**Task details**
Return the material exactly as supplied, apart from the pictures, which are omitted.

● ● ● ● ● ● ●

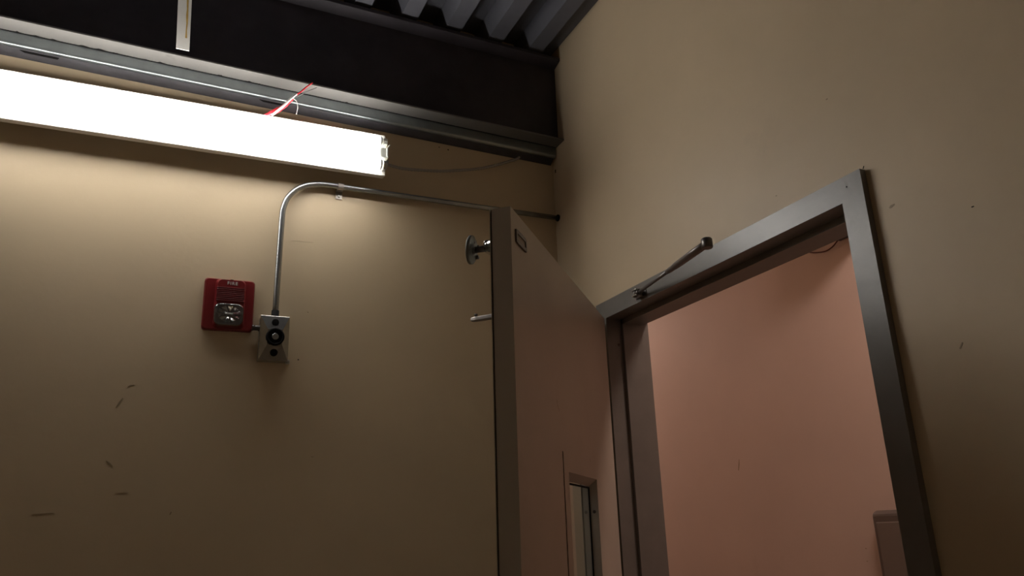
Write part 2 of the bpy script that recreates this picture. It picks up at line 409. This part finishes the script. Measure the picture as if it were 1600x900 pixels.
# steel channel tucked under the flange
ch = empty('steel_channel', (0, 0, 2.80), 'grey steel channel with a shiny rolled edge under the beam', 'channel')
def chan_ring(x, pts): return [Vector((x, py, pz + shear(x) - 2.80)) for py, pz in pts]
front = [(-0.001, 2.862), (-0.033, 2.862), (-0.034, 2.834)]
for k in range(15):
    a = math.radians(180 + 90*k/14)
    front.append((-0.025 + 0.009*math.cos(a), 2.831 + 0.009*math.sin(a)))
front += [(-0.022, 2.822), (-0.022, 2.840), (-0.001, 2.840)]
xs = [-0.004, XB]
b = MB().loft([chan_ring(x, front) for x in xs])
b.build('channel_rail', 'channel', ch)
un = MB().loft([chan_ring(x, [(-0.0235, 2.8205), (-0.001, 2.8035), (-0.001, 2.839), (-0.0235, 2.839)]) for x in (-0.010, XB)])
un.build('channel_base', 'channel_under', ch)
for xa, xb in ((-1.690, -1.594), (-1.049, -0.973), (-2.33, -2.25)):
    s_ = MB()
    prof_ = [(-0.0215, 2.8182), (-0.0165, 2.8145)]
    n_ = Vector((0, -0.0169, -0.0225)).normalized()*0.0006
    r0 = []
    for xx, k in ((xa, 0), (xa+0.012, 1), (xb-0.004, 1), (xb, 0)):
        y_a, z_a = prof_[0]; y_b, z_b = prof_[1]
        if k == 0: y_b, z_b = y_a + 0.001, z_a - 0.0007
        r0.append([Vector((xx, y_a, z_a+shear(xx)-2.80))+n_, Vector((xx, y_b, z_b+shear(xx)-2.80))+n_, Vector((xx, y_b, z_b+shear(xx)-2.80))-n_*3, Vector((xx, y_a, z_a+shear(xx)-2.80))-n_*3])
    s_.loft(r0); s_.build('slot', 'black', ch)

# white hanger strap in front of the beam
sr = empty('hanger_strap', (-1.281, -0.106, 2.889), 'white metal hanger strap with rust streaks in front of the black beam', 'strap')
LEAN = 0.24
def srow(cxs, half, z): return [(cxs-half, -LEAN*z, z), (cxs+half, -LEAN*z, z), (cxs+half, -LEAN*z+0.004, z), (cxs-half, -LEAN*z+0.004, z)]
sp = MB().loft([srow(0, 0.018, 0), srow(-0.022, 0.019, 0.336)])
sp.build('strap_bar', 'strap', sr, 0.0008)
rs = MB(); zs = [0.035 + 0.30*k/14 for k in range(15)]
L_, R_ = [], []
for z in zs:
    xo = -0.022*z/0.336 + 0.008
    L_.append((xo - random.uniform(0.001, 0.0035), z)); R_.append((xo + random.uniform(0.001, 0.003), z))
out = L_ + R_[::-1]
rs.loft([[(a, -LEAN*z-0.0004, z) for a, z in out], [(a, -LEAN*z+0.0005, z) for a, z in out]]); rs.build('rust_streak', 'rust', sr)

# ------------------------------------------------------------------ fluorescent fixture standing off the left wall
LX, LZ, TILT = -0.661, 2.6690, -0.0217
lf = empty('fluorescent_light', (LX, 0, LZ), 'white twin-tube fluorescent strip light along the beige wall', 'light fixture', rot=(0, TILT, 0))
LEN = 1.235
TY, TR, TP = -0.108, 0.0189, 0.0394
hprof = [(-0.055, 0.079), (-0.083, 0.0785), (-0.087, 0.0765), (-0.087, -0.064), (-0.086, -0.0665), (-0.055, -0.0615)]
MB().loft([[(x, py, pz) for py, pz in hprof] for x in (-LEN, 0.0)]).build('housing', 'white', lf, 0.0015)
for xx in (-0.22, -LEN+0.22):
    MB().box(xx-0.02, xx+0.02, -0.056, -0.0005, 0.0, 0.05).build('mounting_bracket', 'satin', lf)
def tube_part(z):
    t = MB()
    t.lathe((-LEN+0.024, TY, z), (1, 0, 0), [(0, 0.0170), (0.004, TR), (LEN-0.052, TR), (LEN-0.048, 0.0170)], 28)
    o = t.build('fluorescent_tube', 'tube', lf)
    for xe, s in ((-0.022, 1), (-LEN+0.022, -1)):
        e = MB().lathe((xe-0.004*s, TY, z), (s, 0, 0), [(0, 0.0172), (0.006, 0.0172), (0.008, 0.014)], 24)
        e.build('tube_cap', 'cap', o)
    return o
tube_part(TP); tube_part(-TP)
for xe, s in ((0.0, -1), (-LEN, 1)):      # lampholders at both ends
    b = MB()
    b.box(xe-s*0.002, xe+s*0.024, TY-0.008, -0.086, -0.017, 0.017)
    b.loft([[(xe-s*0.002, TY-0.012, -0.016), (xe+s*0.004, TY-0.012, -0.016), (xe+s*0.004, -0.086, -0.016), (xe-s*0.002, -0.086, -0.016)],
            [(xe-s*0.002, TY-0.012, 0.016), (xe+s*0.004, TY-0.012, 0.016), (xe+s*0.004, -0.086, 0.016), (xe-s*0.002, -0.086, 0.016)],
            [(xe-s*0.009, TY-0.014, 0.028), (xe-s*0.003, TY-0.014, 0.028), (xe-s*0.003, -0.086, 0.028), (xe-s*0.009, -0.086, 0.028)]])
    o = b.build('lampholder', 'plastic', lf, 0.0015)
    for z in (TP, -TP):
        b = MB(); pts = [(-0.086, -0.012), (TY, -0.0145), (TY-0.010, -0.010), (TY-0.013, 0), (TY-0.010, 0.010), (TY, 0.0145), (-0.086, 0.012)]
        b.loft([[(xx, py, pz+z) for py, pz in pts] for xx in (xe+s*0.001, xe+s*0.013)])
        b.build('lampholder_socket', 'plastic' if z > 0 else 'satin', lf, 0.001)
MB().lathe((0.0, -0.066, -0.050), (1, 0, 0), [(-0.001, 0.0045), (0.0006, 0.0045)], 12).build('knockout', 'black', lf)
MB().lathe((0.0, -0.070, -0.010), (1, 0, 0), [(-0.001, 0.011), (0.004, 0.011), (0.005, 0.009), (0.014, 0.009)], 14).build('cable_connector', 'satin', lf)

# armoured cable sagging from the fixture to the channel
cp = smooth_path([(LX+0.004, -0.070, 2.6552), (-0.648, -0.066, 2.655), (-0.588, -0.052, 2.658), (-0.520, -0.042, 2.670), (-0.4515, -0.037, 2.682), (-0.381, -0.033, 2.7005), (-0.3195, -0.030, 2.718), (-0.2575, -0.028, 2.742), (-0.206, -0.026, 2.767), (-0.164, -0.023, 2.789), (-0.148, -0.020, 2.803)], 24)
rr = [0.0052 if (i//2) % 2 else 0.0043 for i in range(len(cp))]
cbm = MB().tube(cp, rr, 10)
tag(cbm.build('armoured_cable', 'flex'), 'thin ribbed metal cable sagging between the light and the channel', 'cable')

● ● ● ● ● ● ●

**Solution**
Write part 2 of the bpy script that recreates this picture. It picks up at line 409. This part finishes the script. Measure the picture as if it were 1600x900 pixels.
# steel channel tucked under the flange
ch = empty('steel_channel', (0, 0, 2.80), 'grey steel channel with a shiny rolled edge under the beam', 'channel')
def chan_ring(x, pts): return [Vector((x, py, pz + shear(x) - 2.80)) for py, pz in pts]
front = [(-0.001, 2.862), (-0.033, 2.862), (-0.034, 2.834)]
for k in range(15):
    a = math.radians(180 + 90*k/14)
    front.append((-0.025 + 0.009*math.cos(a), 2.831 + 0.009*math.sin(a)))
front += [(-0.022, 2.822), (-0.022, 2.840), (-0.001, 2.840)]
xs = [-0.004, XB]
b = MB().loft([chan_ring(x, front) for x in xs])
b.build('channel_rail', 'channel', ch)
un = MB().loft([chan_ring(x, [(-0.0235, 2.8205), (-0.001, 2.8035), (-0.001, 2.839), (-0.0235, 2.839)]) for x in (-0.010, XB)])
un.build('channel_base', 'channel_under', ch)
for xa, xb in ((-1.690, -1.594), (-1.049, -0.973), (-2.33, -2.25)):
    s_ = MB()
    prof_ = [(-0.0215, 2.8182), (-0.0165, 2.8145)]
    n_ = Vector((0, -0.0169, -0.0225)).normalized()*0.0006
    r0 = []
    for xx, k in ((xa, 0), (xa+0.012, 1), (xb-0.004, 1), (xb, 0)):
        y_a, z_a = prof_[0]; y_b, z_b = prof_[1]
        if k == 0: y_b, z_b = y_a + 0.001, z_a - 0.0007
        r0.append([Vector((xx, y_a, z_a+shear(xx)-2.80))+n_, Vector((xx, y_b, z_b+shear(xx)-2.80))+n_, Vector((xx, y_b, z_b+shear(xx)-2.80))-n_*3, Vector((xx, y_a, z_a+shear(xx)-2.80))-n_*3])
    s_.loft(r0); s_.build('slot', 'black', ch)

# white hanger strap in front of the beam
sr = empty('hanger_strap', (-1.281, -0.106, 2.889), 'white metal hanger strap with rust streaks in front of the black beam', 'strap')
LEAN = 0.24
def srow(cxs, half, z): return [(cxs-half, -LEAN*z, z), (cxs+half, -LEAN*z, z), (cxs+half, -LEAN*z+0.004, z), (cxs-half, -LEAN*z+0.004, z)]
sp = MB().loft([srow(0, 0.018, 0), srow(-0.022, 0.019, 0.336)])
sp.build('strap_bar', 'strap', sr, 0.0008)
rs = MB(); zs = [0.035 + 0.30*k/14 for k in range(15)]
L_, R_ = [], []
for z in zs:
    xo = -0.022*z/0.336 + 0.008
    L_.append((xo - random.uniform(0.001, 0.0035), z)); R_.append((xo + random.uniform(0.001, 0.003), z))
out = L_ + R_[::-1]
rs.loft([[(a, -LEAN*z-0.0004, z) for a, z in out], [(a, -LEAN*z+0.0005, z) for a, z in out]]); rs.build('rust_streak', 'rust', sr)

# ------------------------------------------------------------------ fluorescent fixture standing off the left wall
LX, LZ, TILT = -0.661, 2.6690, -0.0217
lf = empty('fluorescent_light', (LX, 0, LZ), 'white twin-tube fluorescent strip light along the beige wall', 'light fixture', rot=(0, TILT, 0))
LEN = 1.235
TY, TR, TP = -0.108, 0.0189, 0.0394
hprof = [(-0.055, 0.079), (-0.083, 0.0785), (-0.087, 0.0765), (-0.087, -0.064), (-0.086, -0.0665), (-0.055, -0.0615)]
MB().loft([[(x, py, pz) for py, pz in hprof] for x in (-LEN, 0.0)]).build('housing', 'white', lf, 0.0015)
for xx in (-0.22, -LEN+0.22):
    MB().box(xx-0.02, xx+0.02, -0.056, -0.0005, 0.0, 0.05).build('mounting_bracket', 'satin', lf)
def tube_part(z):
    t = MB()
    t.lathe((-LEN+0.024, TY, z), (1, 0, 0), [(0, 0.0170), (0.004, TR), (LEN-0.052, TR), (LEN-0.048, 0.0170)], 28)
    o = t.build('fluorescent_tube', 'tube', lf)
    for xe, s in ((-0.022, 1), (-LEN+0.022, -1)):
        e = MB().lathe((xe-0.004*s, TY, z), (s, 0, 0), [(0, 0.0172), (0.006, 0.0172), (0.008, 0.014)], 24)
        e.build('tube_cap', 'cap', o)
    return o
tube_part(TP); tube_part(-TP)
for xe, s in ((0.0, -1), (-LEN, 1)):      # lampholders at both ends
    b = MB()
    b.box(xe-s*0.002, xe+s*0.024, TY-0.008, -0.086, -0.017, 0.017)
    b.loft([[(xe-s*0.002, TY-0.012, -0.016), (xe+s*0.004, TY-0.012, -0.016), (xe+s*0.004, -0.086, -0.016), (xe-s*0.002, -0.086, -0.016)],
            [(xe-s*0.002, TY-0.012, 0.016), (xe+s*0.004, TY-0.012, 0.016), (xe+s*0.004, -0.086, 0.016), (xe-s*0.002, -0.086, 0.016)],
            [(xe-s*0.009, TY-0.014, 0.028), (xe-s*0.003, TY-0.014, 0.028), (xe-s*0.003, -0.086, 0.028), (xe-s*0.009, -0.086, 0.028)]])
    o = b.build('lampholder', 'plastic', lf, 0.0015)
    for z in (TP, -TP):
        b = MB(); pts = [(-0.086, -0.012), (TY, -0.0145), (TY-0.010, -0.010), (TY-0.013, 0), (TY-0.010, 0.010), (TY, 0.0145), (-0.086, 0.012)]
        b.loft([[(xx, py, pz+z) for py, pz in pts] for xx in (xe+s*0.001, xe+s*0.013)])
        b.build('lampholder_socket', 'plastic' if z > 0 else 'satin', lf, 0.001)
MB().lathe((0.0, -0.066, -0.050), (1, 0, 0), [(-0.001, 0.0045), (0.0006, 0.0045)], 12).build('knockout', 'black', lf)
MB().lathe((0.0, -0.070, -0.010), (1, 0, 0), [(-0.001, 0.011), (0.004, 0.011), (0.005, 0.009), (0.014, 0.009)], 14).build('cable_connector', 'satin', lf)

# armoured cable sagging from the fixture to the channel
cp = smooth_path([(LX+0.004, -0.070, 2.6552), (-0.648, -0.066, 2.655), (-0.588, -0.052, 2.658), (-0.520, -0.042, 2.670), (-0.4515, -0.037, 2.682), (-0.381, -0.033, 2.7005), (-0.3195, -0.030, 2.718), (-0.2575, -0.028, 2.742), (-0.206, -0.026, 2.767), (-0.164, -0.023, 2.789), (-0.148, -0.020, 2.803)], 24)
rr = [0.0052 if (i//2) % 2 else 0.0043 for i in range(len(cp))]
cbm = MB().tube(cp, rr, 10)
tag(cbm.build('armoured_cable', 'flex'), 'thin ribbed metal cable sagging between the light and the channel', 'cable')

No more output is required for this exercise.